Obama's remarks came as the Senate's Republican and Democratic leaders were holding talks in hope of finding an agreement. Obama invited the bipartisan leadership of the House and Senate to the White House Monday afternoon.


"There has been some progress on the Senate side, with Republicans recognizing it's not tenable, it's not smart, it's not good for the American people to let America default," he said while visiting a Washington D.C., charity that has retained furloughed government workers as volunteers. "We'll see this afternoon whether this progress is real."


The charity food kitchen, Martha's Table, is also offering assistance to federal employees who are not being paid and need emergency aid.


The visit comes at the start of the third week of the shutdown and just three days before the Treasury says Congress must increase the nation's borrowing limit or risk a government default.


"There are going to be differences between the parties," Obama said. "There are going to be differences in terms of budget priorities.
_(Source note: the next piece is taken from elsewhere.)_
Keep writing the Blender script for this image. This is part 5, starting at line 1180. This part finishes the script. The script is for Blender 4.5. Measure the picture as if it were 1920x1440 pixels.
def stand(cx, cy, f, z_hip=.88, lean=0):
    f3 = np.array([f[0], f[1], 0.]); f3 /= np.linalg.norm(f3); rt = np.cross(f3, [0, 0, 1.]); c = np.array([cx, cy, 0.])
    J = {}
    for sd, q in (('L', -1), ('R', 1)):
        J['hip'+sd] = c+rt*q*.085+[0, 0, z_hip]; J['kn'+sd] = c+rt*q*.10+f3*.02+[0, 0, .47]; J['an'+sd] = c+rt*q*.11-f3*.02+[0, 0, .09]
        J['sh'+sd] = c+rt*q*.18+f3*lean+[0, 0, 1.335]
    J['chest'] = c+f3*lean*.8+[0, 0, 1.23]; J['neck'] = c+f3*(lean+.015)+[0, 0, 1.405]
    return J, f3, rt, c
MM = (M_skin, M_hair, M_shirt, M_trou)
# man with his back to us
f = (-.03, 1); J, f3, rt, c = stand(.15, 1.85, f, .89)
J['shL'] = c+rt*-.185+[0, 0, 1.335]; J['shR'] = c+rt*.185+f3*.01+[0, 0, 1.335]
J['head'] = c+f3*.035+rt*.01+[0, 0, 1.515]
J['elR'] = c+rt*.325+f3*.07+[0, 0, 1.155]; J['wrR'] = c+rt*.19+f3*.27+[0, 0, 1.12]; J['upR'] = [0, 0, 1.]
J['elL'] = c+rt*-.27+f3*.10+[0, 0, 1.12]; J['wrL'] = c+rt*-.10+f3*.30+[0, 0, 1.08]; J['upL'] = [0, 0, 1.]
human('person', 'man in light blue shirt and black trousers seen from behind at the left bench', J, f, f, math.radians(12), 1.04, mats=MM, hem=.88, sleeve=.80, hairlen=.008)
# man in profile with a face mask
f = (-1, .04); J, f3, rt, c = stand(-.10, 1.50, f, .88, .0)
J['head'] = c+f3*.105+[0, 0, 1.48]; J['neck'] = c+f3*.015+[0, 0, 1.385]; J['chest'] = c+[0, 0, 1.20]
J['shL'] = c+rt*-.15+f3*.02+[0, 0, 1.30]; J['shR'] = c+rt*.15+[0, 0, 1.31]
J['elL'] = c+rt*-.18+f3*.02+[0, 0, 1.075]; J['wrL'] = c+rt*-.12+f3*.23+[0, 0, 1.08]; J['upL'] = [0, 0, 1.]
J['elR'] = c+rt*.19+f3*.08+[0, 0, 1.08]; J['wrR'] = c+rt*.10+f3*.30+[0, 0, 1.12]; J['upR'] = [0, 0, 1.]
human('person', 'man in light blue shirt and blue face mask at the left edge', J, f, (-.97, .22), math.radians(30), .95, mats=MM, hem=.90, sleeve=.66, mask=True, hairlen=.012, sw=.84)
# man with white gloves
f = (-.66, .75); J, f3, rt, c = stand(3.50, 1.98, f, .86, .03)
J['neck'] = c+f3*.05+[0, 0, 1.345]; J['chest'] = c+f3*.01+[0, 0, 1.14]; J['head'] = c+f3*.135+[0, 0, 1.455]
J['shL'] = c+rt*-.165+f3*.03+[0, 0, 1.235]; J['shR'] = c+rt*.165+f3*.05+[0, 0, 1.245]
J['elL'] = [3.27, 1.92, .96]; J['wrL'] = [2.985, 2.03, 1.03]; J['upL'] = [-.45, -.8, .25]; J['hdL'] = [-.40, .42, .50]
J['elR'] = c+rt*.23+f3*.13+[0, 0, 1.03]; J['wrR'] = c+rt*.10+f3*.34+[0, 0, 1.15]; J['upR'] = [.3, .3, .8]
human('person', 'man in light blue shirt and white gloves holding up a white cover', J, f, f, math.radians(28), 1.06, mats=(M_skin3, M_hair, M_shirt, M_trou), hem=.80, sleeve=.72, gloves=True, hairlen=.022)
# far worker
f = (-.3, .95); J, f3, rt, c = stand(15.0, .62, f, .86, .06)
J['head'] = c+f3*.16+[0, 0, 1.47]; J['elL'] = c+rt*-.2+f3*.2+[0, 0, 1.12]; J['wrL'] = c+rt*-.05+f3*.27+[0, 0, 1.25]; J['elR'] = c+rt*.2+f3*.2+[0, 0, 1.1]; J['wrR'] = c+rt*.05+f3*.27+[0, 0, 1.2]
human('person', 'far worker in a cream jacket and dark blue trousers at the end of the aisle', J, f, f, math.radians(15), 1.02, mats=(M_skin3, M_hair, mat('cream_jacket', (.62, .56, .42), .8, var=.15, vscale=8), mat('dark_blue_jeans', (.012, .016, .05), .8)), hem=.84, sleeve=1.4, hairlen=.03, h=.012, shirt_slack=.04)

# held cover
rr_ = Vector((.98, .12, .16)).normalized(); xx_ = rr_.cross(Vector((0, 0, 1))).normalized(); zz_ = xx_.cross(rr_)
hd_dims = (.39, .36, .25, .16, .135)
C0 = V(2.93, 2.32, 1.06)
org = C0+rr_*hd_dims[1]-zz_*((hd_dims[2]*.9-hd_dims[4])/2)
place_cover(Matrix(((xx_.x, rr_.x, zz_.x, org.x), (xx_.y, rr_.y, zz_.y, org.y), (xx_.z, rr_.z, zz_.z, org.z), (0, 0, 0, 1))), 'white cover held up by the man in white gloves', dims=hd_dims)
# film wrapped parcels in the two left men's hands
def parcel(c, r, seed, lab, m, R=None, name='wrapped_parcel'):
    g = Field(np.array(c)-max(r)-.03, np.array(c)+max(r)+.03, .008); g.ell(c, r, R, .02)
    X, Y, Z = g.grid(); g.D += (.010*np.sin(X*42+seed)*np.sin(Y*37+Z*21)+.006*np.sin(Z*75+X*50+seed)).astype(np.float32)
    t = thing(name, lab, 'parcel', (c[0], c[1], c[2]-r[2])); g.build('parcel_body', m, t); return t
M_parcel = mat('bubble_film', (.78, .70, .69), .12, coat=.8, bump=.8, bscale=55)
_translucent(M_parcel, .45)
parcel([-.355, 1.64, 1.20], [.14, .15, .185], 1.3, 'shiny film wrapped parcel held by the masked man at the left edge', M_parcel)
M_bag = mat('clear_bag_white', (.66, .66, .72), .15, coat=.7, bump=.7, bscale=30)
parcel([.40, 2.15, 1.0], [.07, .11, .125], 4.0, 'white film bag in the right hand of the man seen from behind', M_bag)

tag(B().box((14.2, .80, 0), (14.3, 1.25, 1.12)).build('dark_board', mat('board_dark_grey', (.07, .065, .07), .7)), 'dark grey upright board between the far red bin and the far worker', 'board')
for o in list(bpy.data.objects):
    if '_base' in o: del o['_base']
But we don't need to inflict pain on the American people, or risk the possibility of America's full faith and credit being damaged just because one side is not getting its way."


The leaders scheduled to attend the White House meeting are Senate Majority Leader Harry Reid, Senate Minority Leader Mitch McConnell, House Speaker John Boehner and House Minority Leader Nancy Pelosi. Vice President Joe Biden is also scheduled to attend.


The last meeting between Obama and the congressional leaders was Oct. 2.


The White House says Obama will reiterate his desire for Congress to pass bills to reopen the government and raise the debt ceiling. The White House also says he will make clear that he "will not pay ransom" for lawmakers taking those steps.